Aseambankers, in its preliminary first quarter 2008 outlook, said an important fiscal stimulus this year would be the commencement of several mega projects under the Ninth Malaysia Plan (9MP).

These included the recently awarded RM12.5bil double-tracking rail project covering the Ipoh-Padang Besar stretch, RM9bn Pahang-Selangor Water Transfer project, RM9bil Bakun undersea cable project and RM3bil Second Penang Bridge.

There is also rising momentum in infrastructure projects in the newly launched regional economic development corridors.

The brokerage expects “titanic” growth for building materials players in Malaysia with the anticipated commencement of the 9MP this year. 

Growing export opportunities in Singapore, a highly lucrative market, will also significantly boost building material producers’ bottom line this year. 

Aseambankers’ favourite in the cement sector is
Lafarge, given its dominance in the domestic market. 

Inter-Pacific Research’s list of beneficiaries in the cement sector includes
Lafarge and YTL Cement. It expects growth for the construction, building materials and steel industries to be driven by rail, water, oil and gas and regional developments.

An industry analyst said the outlook for the cement sector was positive, as the sector was a safe proxy to the 9MP.

This is also based on cement pricing fundamentals, given the introduction of the APM and the industry’s oligopolistic market structure.

On Lafarge, CIMB Research is upbeat on the prospects for the country’s cement industry leader, as it stands to gain from the anticipated increase in the average selling price.

Other factors to boost its prospects include the implementation of 9MP projects and firm international demand and selling prices.

S&P is maintaining a “buy” on CIMA, the smallest among Malaysia’s top three cement players.

It said CIMA made a remarkable turnaround in the third quarter ended Sept 30, 2007 after posting a loss in the corresponding quarter of 2006. 
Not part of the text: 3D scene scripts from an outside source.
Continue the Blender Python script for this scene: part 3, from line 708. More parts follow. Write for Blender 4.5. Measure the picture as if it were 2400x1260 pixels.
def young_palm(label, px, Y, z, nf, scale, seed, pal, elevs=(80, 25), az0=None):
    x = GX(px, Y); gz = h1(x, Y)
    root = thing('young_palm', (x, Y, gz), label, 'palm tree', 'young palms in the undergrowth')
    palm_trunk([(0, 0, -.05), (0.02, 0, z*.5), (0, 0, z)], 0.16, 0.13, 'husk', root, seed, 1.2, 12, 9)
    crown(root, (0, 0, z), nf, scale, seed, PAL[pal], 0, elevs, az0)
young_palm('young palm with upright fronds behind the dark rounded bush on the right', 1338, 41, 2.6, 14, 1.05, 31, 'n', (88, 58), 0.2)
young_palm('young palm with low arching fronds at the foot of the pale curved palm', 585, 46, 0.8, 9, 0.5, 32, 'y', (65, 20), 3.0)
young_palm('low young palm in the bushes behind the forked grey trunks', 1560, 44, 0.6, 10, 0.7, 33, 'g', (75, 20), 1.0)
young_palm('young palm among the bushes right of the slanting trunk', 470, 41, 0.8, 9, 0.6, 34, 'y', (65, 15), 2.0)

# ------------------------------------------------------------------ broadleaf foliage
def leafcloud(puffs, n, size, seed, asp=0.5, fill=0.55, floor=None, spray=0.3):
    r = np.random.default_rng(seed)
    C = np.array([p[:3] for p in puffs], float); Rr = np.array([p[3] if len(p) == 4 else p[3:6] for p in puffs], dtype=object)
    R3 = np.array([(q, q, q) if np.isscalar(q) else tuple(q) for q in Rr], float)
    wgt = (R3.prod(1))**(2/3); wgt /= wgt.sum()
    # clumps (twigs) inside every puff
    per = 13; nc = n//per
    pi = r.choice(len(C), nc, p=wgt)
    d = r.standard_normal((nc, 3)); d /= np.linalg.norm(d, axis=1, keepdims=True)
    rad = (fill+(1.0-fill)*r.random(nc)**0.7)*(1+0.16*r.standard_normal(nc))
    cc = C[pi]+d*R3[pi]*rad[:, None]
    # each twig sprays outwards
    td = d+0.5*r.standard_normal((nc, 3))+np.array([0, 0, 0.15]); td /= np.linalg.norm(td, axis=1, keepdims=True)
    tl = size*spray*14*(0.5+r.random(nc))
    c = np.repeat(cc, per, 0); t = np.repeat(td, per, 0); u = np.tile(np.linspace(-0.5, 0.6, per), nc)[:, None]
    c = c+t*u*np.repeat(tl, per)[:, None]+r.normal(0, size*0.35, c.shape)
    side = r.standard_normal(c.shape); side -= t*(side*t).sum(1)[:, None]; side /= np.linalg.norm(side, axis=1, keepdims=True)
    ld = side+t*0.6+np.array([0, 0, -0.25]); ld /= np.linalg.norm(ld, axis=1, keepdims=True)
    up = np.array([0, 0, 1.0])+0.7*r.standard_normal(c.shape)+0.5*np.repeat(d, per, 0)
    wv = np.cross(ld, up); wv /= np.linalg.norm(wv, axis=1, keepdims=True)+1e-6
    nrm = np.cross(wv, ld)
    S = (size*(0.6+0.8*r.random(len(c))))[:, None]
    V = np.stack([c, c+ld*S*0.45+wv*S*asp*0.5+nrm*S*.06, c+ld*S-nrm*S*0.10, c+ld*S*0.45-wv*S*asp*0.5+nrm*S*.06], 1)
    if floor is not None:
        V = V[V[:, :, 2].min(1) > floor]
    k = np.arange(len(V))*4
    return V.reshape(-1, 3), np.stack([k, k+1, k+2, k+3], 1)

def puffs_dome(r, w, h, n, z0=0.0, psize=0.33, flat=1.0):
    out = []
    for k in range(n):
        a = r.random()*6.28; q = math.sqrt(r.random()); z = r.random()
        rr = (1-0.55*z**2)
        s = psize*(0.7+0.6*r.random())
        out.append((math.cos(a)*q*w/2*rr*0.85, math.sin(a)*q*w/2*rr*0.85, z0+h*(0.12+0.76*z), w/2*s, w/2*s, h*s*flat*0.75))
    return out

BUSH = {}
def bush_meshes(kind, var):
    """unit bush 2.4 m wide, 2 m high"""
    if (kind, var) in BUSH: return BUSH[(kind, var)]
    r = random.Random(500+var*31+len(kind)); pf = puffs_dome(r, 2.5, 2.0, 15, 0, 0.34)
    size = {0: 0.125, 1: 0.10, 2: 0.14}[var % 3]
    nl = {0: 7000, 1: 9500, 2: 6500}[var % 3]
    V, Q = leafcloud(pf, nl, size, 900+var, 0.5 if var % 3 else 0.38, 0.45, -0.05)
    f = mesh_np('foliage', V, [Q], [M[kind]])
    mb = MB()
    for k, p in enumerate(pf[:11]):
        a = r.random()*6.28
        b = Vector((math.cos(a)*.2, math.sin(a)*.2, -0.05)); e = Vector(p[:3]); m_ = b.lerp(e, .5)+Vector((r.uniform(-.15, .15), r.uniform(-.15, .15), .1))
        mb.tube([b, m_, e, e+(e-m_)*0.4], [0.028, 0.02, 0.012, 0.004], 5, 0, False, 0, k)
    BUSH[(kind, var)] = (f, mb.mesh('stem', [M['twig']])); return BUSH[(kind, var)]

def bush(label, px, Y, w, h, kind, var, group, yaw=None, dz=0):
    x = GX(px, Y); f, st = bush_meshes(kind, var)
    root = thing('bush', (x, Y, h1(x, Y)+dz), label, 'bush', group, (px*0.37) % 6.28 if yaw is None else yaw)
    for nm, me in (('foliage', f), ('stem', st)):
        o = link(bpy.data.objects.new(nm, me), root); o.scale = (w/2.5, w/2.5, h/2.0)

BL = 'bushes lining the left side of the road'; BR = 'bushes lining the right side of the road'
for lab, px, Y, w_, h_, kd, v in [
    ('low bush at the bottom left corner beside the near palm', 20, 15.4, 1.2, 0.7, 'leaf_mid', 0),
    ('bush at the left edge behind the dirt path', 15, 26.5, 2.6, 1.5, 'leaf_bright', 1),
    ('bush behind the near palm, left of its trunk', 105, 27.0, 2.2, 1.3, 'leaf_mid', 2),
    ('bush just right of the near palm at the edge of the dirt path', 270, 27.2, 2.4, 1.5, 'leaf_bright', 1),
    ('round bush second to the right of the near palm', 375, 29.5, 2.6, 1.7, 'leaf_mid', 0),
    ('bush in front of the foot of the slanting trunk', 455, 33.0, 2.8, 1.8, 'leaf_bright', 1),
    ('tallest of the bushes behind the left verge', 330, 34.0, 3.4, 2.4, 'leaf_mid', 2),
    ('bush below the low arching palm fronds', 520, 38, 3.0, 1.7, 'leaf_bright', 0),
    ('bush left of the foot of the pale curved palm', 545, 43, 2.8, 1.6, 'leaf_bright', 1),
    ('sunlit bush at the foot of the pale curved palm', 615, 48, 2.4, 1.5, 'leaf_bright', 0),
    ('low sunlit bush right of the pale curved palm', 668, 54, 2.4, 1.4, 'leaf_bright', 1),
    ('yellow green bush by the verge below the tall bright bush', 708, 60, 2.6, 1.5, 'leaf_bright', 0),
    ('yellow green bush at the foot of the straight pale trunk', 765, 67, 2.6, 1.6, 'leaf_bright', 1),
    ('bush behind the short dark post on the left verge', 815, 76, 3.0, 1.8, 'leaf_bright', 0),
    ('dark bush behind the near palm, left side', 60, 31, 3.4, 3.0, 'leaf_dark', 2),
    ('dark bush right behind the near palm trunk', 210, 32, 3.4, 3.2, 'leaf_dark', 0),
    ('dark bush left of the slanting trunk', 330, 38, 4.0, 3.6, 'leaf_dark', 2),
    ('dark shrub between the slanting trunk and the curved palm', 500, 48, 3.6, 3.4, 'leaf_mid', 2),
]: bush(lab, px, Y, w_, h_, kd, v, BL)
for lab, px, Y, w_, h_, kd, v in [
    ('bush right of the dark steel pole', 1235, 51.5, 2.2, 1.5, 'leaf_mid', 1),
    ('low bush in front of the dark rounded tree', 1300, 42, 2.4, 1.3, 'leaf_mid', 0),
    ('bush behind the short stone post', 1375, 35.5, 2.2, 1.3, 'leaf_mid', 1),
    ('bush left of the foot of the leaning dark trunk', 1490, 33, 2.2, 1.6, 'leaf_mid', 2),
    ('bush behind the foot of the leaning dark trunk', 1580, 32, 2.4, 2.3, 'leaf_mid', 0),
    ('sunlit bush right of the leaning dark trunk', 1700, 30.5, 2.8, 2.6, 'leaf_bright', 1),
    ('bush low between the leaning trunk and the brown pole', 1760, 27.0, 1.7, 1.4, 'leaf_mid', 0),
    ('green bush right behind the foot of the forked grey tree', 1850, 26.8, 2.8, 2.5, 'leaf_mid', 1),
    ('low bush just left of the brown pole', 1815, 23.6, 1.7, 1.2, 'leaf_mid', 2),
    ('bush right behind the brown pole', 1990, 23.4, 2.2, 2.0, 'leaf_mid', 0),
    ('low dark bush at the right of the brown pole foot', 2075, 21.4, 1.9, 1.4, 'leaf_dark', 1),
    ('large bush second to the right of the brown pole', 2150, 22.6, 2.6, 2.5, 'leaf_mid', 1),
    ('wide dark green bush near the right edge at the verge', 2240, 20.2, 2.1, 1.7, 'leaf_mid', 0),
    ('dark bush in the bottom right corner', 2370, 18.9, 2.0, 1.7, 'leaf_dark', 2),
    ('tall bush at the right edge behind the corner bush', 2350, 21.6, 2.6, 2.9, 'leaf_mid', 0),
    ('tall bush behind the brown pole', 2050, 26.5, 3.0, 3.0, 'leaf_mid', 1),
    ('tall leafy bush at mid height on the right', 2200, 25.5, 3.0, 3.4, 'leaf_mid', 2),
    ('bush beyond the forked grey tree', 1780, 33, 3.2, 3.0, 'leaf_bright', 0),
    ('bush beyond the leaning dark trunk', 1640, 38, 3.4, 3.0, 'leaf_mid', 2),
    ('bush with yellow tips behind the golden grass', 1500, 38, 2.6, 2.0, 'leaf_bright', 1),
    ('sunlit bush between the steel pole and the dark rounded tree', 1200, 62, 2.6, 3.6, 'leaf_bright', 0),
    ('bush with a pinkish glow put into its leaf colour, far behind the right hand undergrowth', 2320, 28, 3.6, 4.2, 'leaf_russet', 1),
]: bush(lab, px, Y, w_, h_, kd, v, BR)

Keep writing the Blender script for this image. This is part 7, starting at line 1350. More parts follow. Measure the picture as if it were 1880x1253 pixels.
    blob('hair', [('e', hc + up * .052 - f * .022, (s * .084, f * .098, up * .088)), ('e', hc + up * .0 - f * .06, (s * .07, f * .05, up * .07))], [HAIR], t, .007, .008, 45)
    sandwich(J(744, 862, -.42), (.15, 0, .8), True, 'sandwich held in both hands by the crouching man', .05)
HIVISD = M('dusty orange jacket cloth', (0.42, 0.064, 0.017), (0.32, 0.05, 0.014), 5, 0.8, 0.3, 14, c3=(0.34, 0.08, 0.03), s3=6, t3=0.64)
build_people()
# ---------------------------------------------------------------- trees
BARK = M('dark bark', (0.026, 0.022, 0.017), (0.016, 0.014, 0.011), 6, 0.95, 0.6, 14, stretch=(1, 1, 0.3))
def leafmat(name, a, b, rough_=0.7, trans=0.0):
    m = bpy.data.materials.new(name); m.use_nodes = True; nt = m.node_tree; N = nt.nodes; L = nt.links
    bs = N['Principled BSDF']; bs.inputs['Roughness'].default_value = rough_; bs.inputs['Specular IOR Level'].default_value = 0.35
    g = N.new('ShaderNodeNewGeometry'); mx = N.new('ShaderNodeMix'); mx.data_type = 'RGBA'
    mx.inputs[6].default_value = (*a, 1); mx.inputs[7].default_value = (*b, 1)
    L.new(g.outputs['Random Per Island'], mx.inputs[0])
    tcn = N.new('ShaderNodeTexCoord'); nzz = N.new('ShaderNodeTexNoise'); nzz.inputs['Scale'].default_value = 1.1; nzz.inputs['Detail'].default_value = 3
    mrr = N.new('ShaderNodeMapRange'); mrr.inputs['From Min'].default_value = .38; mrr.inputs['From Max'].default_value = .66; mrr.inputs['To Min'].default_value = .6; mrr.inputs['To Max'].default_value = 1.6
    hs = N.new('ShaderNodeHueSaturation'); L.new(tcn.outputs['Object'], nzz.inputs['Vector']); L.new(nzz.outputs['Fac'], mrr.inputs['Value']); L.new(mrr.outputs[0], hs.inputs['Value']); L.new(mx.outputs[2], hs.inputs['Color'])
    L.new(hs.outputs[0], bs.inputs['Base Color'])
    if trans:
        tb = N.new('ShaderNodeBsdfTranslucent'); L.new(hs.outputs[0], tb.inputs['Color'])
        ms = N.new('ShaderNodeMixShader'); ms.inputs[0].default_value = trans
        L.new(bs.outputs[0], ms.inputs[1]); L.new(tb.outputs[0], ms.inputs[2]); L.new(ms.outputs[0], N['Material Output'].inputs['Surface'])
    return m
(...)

“With no sign of a price war on the horizon, CIMA will remain profitable in the fourth quarter ending Dec 31, 2007, although net profit will be flat due to the festive season,” S&P said. 

CIMA was a potential beneficiary of the Penang and Johor infrastructure play, being the only Government-linked company in the cement sector, it added. 

Despite the bright outlook for the sector, the key investment risks are execution and timing of the 9MP projects, the companies’ ability to divert production from export sales to domestic sales, a renewed price war and higher-than-expected increase in production costs.